The imagery is metaphorical - the woman is wearing a dress made of the European Union flag - but also a direct allusion to the recent case of migrant men sexually abusing women in Cologne and other European cities. And, crass as it is, it is a long-standing motif within Western history.

From the earliest days of European colonialism, art and literature regularly depicted brown and black “savage” man raping or sexual abusing innocent white woman.

Take for example 19th and 20th century British erotic literature, with bestsellers such as ‘The Lustful Turk’, ‘A Night in a Moorish Harem’ and ‘The Sheik’, all of which are fictional accounts of a sexually aggressive foreigner abusing and usually raping an innocent white woman.

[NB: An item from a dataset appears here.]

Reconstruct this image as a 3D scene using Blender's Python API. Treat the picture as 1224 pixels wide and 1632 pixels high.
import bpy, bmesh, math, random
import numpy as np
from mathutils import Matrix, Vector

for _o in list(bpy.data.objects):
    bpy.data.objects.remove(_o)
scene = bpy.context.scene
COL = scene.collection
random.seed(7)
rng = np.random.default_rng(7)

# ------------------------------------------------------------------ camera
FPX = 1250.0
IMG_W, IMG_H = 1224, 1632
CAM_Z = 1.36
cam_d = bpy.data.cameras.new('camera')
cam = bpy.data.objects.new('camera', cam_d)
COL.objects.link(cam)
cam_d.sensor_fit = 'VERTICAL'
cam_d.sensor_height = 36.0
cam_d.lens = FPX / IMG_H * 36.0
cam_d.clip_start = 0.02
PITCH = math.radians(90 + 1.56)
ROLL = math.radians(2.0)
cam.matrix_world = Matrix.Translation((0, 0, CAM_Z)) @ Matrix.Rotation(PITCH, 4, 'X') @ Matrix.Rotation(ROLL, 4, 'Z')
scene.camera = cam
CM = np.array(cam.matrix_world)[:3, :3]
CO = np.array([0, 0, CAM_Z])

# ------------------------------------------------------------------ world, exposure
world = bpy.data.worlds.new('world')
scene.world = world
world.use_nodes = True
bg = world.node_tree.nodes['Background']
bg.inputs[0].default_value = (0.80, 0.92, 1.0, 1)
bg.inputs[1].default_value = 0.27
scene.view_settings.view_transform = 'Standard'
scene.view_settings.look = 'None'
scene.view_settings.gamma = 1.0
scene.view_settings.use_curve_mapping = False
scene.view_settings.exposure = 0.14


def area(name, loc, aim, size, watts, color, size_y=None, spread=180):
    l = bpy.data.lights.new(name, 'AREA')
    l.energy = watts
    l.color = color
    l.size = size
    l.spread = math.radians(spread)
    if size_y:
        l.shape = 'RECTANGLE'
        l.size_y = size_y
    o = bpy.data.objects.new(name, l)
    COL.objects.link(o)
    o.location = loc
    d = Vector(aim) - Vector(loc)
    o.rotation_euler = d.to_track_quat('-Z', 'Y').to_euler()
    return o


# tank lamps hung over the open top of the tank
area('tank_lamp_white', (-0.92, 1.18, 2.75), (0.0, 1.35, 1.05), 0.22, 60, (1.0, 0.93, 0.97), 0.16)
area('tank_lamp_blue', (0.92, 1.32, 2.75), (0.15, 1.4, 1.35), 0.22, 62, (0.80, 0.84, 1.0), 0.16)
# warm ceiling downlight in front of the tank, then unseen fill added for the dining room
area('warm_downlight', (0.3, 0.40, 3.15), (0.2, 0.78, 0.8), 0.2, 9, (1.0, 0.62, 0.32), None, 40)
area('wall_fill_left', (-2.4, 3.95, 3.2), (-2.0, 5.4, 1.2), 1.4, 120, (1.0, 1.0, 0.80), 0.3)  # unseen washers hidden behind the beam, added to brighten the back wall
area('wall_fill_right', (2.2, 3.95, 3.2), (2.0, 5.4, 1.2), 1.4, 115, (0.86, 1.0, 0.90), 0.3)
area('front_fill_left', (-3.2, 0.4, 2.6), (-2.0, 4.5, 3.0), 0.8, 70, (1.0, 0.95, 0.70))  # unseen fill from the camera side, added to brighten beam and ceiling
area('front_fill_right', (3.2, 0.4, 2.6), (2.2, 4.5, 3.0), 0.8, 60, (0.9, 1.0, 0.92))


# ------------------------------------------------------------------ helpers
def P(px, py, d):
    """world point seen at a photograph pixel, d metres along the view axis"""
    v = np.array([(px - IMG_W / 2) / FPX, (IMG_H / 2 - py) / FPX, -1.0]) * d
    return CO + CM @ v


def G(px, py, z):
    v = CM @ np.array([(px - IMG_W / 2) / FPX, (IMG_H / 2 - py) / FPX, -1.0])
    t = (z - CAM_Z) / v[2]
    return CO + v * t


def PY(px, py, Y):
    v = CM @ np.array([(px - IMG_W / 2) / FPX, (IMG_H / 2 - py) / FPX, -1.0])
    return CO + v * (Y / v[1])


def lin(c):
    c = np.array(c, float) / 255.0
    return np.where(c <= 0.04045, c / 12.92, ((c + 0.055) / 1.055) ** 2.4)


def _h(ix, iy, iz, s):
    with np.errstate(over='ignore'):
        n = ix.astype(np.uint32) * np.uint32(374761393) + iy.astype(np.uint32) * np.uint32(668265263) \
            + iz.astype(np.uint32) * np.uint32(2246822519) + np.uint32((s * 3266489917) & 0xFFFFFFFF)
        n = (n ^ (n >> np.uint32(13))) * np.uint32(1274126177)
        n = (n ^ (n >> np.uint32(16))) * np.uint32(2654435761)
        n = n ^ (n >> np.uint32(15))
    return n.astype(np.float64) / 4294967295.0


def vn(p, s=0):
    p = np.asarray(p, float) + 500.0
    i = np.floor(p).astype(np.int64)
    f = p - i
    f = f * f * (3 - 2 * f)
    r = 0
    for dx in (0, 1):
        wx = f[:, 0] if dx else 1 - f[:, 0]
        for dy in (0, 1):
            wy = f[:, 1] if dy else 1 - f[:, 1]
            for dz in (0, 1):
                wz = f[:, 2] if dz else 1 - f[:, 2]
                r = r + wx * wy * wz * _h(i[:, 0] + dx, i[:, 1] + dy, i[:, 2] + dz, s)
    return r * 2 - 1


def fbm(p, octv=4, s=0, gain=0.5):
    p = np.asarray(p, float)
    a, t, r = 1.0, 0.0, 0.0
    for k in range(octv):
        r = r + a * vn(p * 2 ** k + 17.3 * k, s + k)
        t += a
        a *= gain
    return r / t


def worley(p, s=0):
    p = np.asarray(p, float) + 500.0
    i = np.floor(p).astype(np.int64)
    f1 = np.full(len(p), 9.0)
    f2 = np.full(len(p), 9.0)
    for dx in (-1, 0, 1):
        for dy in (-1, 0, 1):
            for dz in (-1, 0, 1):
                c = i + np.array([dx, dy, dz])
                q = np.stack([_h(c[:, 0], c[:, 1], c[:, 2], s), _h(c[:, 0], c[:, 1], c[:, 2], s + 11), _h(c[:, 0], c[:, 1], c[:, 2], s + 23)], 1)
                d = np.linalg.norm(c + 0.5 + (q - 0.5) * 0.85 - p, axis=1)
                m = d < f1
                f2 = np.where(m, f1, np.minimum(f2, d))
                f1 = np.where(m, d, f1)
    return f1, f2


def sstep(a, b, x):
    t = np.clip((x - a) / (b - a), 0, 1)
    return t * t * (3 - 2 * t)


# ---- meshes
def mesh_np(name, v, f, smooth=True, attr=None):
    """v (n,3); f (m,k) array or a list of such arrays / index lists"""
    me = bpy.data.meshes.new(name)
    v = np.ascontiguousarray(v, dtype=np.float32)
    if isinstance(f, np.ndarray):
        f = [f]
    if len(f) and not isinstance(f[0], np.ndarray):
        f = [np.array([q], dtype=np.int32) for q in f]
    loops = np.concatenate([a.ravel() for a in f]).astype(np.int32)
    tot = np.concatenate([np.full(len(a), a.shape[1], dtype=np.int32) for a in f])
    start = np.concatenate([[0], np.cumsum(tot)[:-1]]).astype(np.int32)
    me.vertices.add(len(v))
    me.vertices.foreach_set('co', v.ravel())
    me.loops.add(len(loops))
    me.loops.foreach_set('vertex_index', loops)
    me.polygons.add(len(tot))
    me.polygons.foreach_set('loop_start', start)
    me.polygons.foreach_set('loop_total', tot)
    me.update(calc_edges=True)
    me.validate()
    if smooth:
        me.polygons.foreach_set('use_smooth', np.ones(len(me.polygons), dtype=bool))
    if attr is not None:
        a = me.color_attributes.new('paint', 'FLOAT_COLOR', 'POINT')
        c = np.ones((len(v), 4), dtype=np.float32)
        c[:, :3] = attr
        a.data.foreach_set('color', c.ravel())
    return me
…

In art, depictions of white woman as sexual slaves in the harems of Arab and Middle-Eastern sheikhs were just as common.

Following the horrific sexual abuse in Cologne on New Year’s Eve, Germany handed out guides instructing migrants on proper conduct, including cartoon depictions stressing they should not grope women – guidance wonderfully skewered by satirist Karl Sharro.

The same paternalistic and patronising advice assumes that the sexual abuse was not so much a crime committed by a minority of people, but a general case of migrant men not being aware of the higher moral values of Europe.

The racializing of crimes, particularly sexual abuse, gives fire to the rhetoric of far-right groups. Tommy Robinson, at the inaugural march of his new organisation, PEGIDA UK, railed that, “We have a big problem. The facts are I didn't rape 800 women, I didn't attack 800 women, Muslims did”.

It also encourages the idea that certain races or groups deserve to suffer communal guilt for such crimes, seen most horrifyingly in the case of the murder of elderly Muslim Muhsin Ahmed, whose accused killer is said to have beaten the man to death in a “raging fury”, calling him a “groomer”.

Whether Europe would like to admit it or not, the Orientalist myths that pervaded colonial art and literature of yesterday are still prevalent now. They influence the way we judge and respond to issues of crime, migration, race and religion.

They dictate whether a case of sexual abuse is a scandal or another sad story, whether we are outraged at a group or simply dismayed on behalf of an individual.

The first step towards getting rid of these stereotypes is to recognise they exist. And one Polish magazine this week made it very, very obvious that they still do.